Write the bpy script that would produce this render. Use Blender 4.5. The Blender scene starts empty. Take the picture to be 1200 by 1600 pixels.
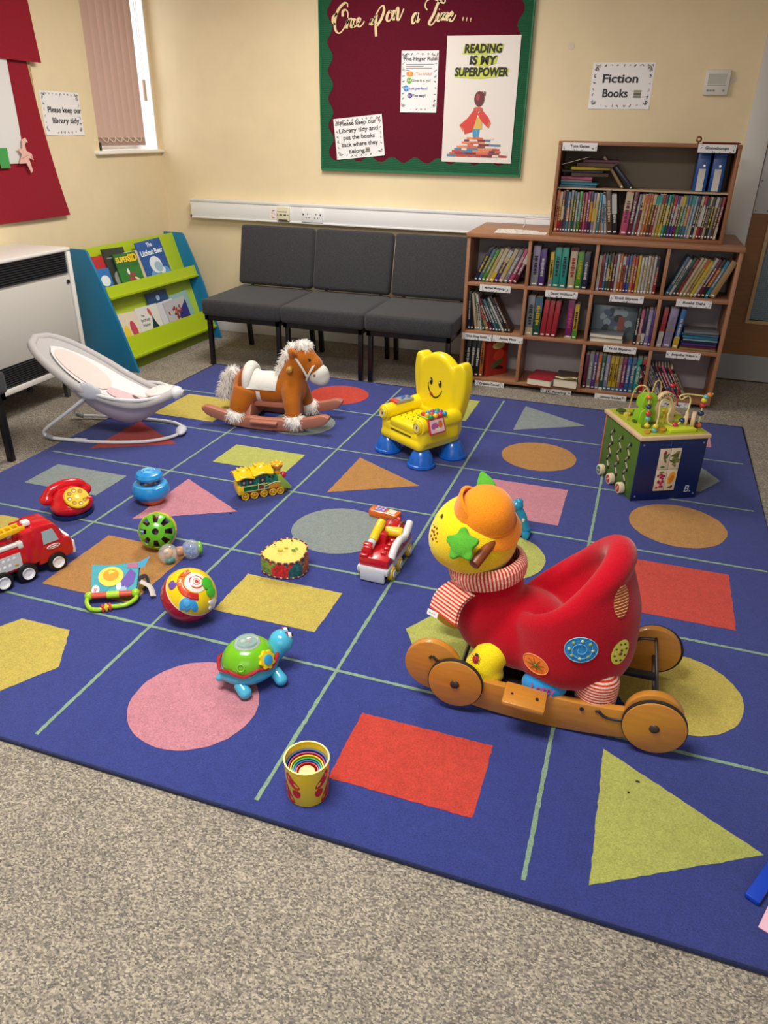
import bpy, bmesh, math, random
from math import pi, sin, cos, radians as RAD
from mathutils import Vector as V, Matrix, Euler, Quaternion
from mathutils.bvhtree import BVHTree

S = bpy.context.scene
COL = S.collection
# ------------------------------------------------------------------ camera, world, light, exposure
cam_d = bpy.data.cameras.new('camera')
cam = bpy.data.objects.new('camera', cam_d)
COL.objects.link(cam)
cam_d.sensor_fit = 'VERTICAL'
cam_d.sensor_height = 36.0
cam_d.lens = 36.0 * 1166.73 / 1600.0
cam_d.clip_start = 0.05
CX = V((0.95190546, 0.3058895, 0.01753898))
CY = V((0.15429406, -0.42912289, -0.88997016))
CZ = V((-0.26470615, 0.84987361, -0.45568136))
cam.matrix_world = Matrix(((CX.x, -CY.x, -CZ.x, 0.0), (CX.y, -CY.y, -CZ.y, 0.0), (CX.z, -CY.z, -CZ.z, 1.44), (0, 0, 0, 1)))
S.camera = cam

S.view_settings.view_transform = 'Standard'
S.view_settings.look = 'None'
S.view_settings.gamma = 1.0
S.view_settings.use_curve_mapping = False
S.view_settings.exposure = 0.12

W = bpy.data.worlds.new('world')
S.world = W
W.use_nodes = True
W.node_tree.nodes['Background'].inputs[0].default_value = (0.93, 0.96, 1.0, 1)
W.node_tree.nodes['Background'].inputs[1].default_value = 0.33

def area(name, loc, size, power, color, target):
    d = bpy.data.lights.new(name, 'AREA')
    d.shape = 'RECTANGLE'; d.size, d.size_y = size; d.energy = power; d.color = color
    o = bpy.data.objects.new(name, d); COL.objects.link(o)
    o.location = loc
    o.rotation_euler = (V(target) - V(loc)).to_track_quat('-Z', 'Y').to_euler()
    return o
# fluorescent ceiling panels and the daylight of the glazed wall behind the photographer
area('ceiling_panel_light', (-1.7, 3.75, 2.46), (0.6, 1.2), 50, (1.0, 0.96, 0.90), (-1.7, 3.75, 0))
area('ceiling_panel_light', (-0.9, 1.0, 2.46), (1.2, 0.6), 70, (1.0, 0.97, 0.92), (-0.9, 1.0, 0))
area('daylight_behind', (0.4, -2.2, 1.9), (3.0, 1.6), 26, (1.0, 0.97, 0.93), (-0.5, 2.5, 0.2))

# ------------------------------------------------------------------ materials
def lin(c):
    return c / 12.92 if c <= 0.04045 else ((c + 0.055) / 1.055) ** 2.4
def rgb(h):
    if isinstance(h, str):
        h = h.lstrip('#'); return tuple(lin(int(h[i:i+2], 16) / 255) for i in (0, 2, 4)) + (1.0,)
    return tuple(h) + (1.0,)
MATS = {}
def mat(col, rough=0.5, kind='plain', name=None, metal=0.0, coat=0.0, alpha=None, scale=None, amp=None):
    """kinds: plain, cloth (weave bump + mottling), plush (soft pile), wood, speck (two-tone), glass"""
    key = (col, rough, kind, metal, coat, alpha, scale, amp)
    if key in MATS: return MATS[key]
    m = bpy.data.materials.new(name or ('%s_%s' % (kind, str(col).lstrip('#'))))
    m.use_nodes = True
    nt = m.node_tree; N = nt.nodes; L = nt.links
    b = N['Principled BSDF']
    c = rgb(col)
    b.inputs['Base Color'].default_value = c
    b.inputs['Roughness'].default_value = rough
    b.inputs['Metallic'].default_value = metal
    if coat: b.inputs['Coat Weight'].default_value = coat; b.inputs['Coat Roughness'].default_value = 0.08
    tc = N.new('ShaderNodeTexCoord')
    def noise(sc, det=2.0, vec=None, rg=0.5):
        n = N.new('ShaderNodeTexNoise'); n.inputs['Scale'].default_value = sc; n.inputs['Detail'].default_value = det
        n.inputs['Roughness'].default_value = rg
        L.new(vec if vec else tc.outputs['Object'], n.inputs['Vector']); return n
    def ramp(src, c0, c1, p0=0.3, p1=0.7):
        r = N.new('ShaderNodeValToRGB'); r.color_ramp.elements[0].position = p0; r.color_ramp.elements[1].position = p1
        r.color_ramp.elements[0].color = c0; r.color_ramp.elements[1].color = c1
        L.new(src, r.inputs[0]); return r
    def bump(src, st, dist):
        bp = N.new('ShaderNodeBump'); bp.inputs['Strength'].default_value = st; bp.inputs['Distance'].default_value = dist
        L.new(src, bp.inputs['Height']); L.new(bp.outputs[0], b.inputs['Normal'])
    def mul(k): return tuple(min(1, x * k) for x in c[:3]) + (1,)
    if kind == 'cloth':
        n = noise(scale or 260, 3)
        r = ramp(n.outputs[0], mul(1 - (amp or 0.28)), mul(1 + (amp or 0.28)))
        L.new(r.outputs[0], b.inputs['Base Color']); bump(n.outputs[0], 0.35, 0.002)
        b.inputs['Sheen Weight'].default_value = 0.15; b.inputs['Specular IOR Level'].default_value = 0.2
    elif kind == 'plush':
        n = noise(scale or 420, 3)
        r = ramp(n.outputs[0], mul(1 - (amp or 0.18)), mul(1 + (amp or 0.18)))
        L.new(r.outputs[0], b.inputs['Base Color']); bump(n.outputs[0], 0.5, 0.003)
        b.inputs['Sheen Weight'].default_value = 0.3; b.inputs['Sheen Roughness'].default_value = 0.4
        b.inputs['Specular IOR Level'].default_value = 0.15
    elif kind == 'wood':
        mp = N.new('ShaderNodeMapping'); mp.inputs['Scale'].default_value = (1.2, 9, 9)
        L.new(tc.outputs['Object'], mp.inputs[0])
        n = noise(scale or 9, 5, mp.outputs[0], 0.6)
        r = ramp(n.outputs[0], mul(1 - (amp or 0.16)), mul(1 + (amp or 0.16)), 0.35, 0.65)
        L.new(r.outputs[0], b.inputs['Base Color']); bump(n.outputs[0], 0.05, 0.001)
    elif kind == 'wall':
        n = noise(2.2, 5, rg=0.65); n2 = noise(160, 3)
        r = ramp(n.outputs[0], mul(0.94), mul(1.05), 0.3, 0.7)
        L.new(r.outputs[0], b.inputs['Base Color']); bump(n2.outputs[0], 0.12, 0.002)
    elif kind == 'pile':                      # rug pile
        n = noise(scale or 240, 6, rg=0.8); n2 = noise(38, 4)
        mx = N.new('ShaderNodeMath'); mx.operation = 'ADD'
        m2 = N.new('ShaderNodeMath'); m2.operation = 'MULTIPLY'; m2.inputs[1].default_value = 0.16
        L.new(n2.outputs[0], m2.inputs[0]); L.new(n.outputs[0], mx.inputs[0]); L.new(m2.outputs[0], mx.inputs[1])
        r = ramp(mx.outputs[0], mul(1 - (amp or 0.48)), mul(1 + (amp or 0.42)), 0.36, 0.80)
        L.new(r.outputs[0], b.inputs['Base Color']); bump(mx.outputs[0], 0.8, 0.006)
        b.inputs['Specular IOR Level'].default_value = 0.08
        b.inputs['Sheen Weight'].default_value = 0.12
    elif kind == 'glass':
        b.inputs['Transmission Weight'].default_value = 1.0; b.inputs['IOR'].default_value = 1.1
    if alpha is not None:
        b.inputs['Alpha'].default_value = alpha
    MATS[key] = m
    return m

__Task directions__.
Pick out every line above that contains the word "scene" and copy it.

__Solution below__.
Write the bpy script that would produce this render. Use Blender 4.5. The Blender scene starts empty. Take the picture to be 1200 by 1600 pixels.
S = bpy.context.scene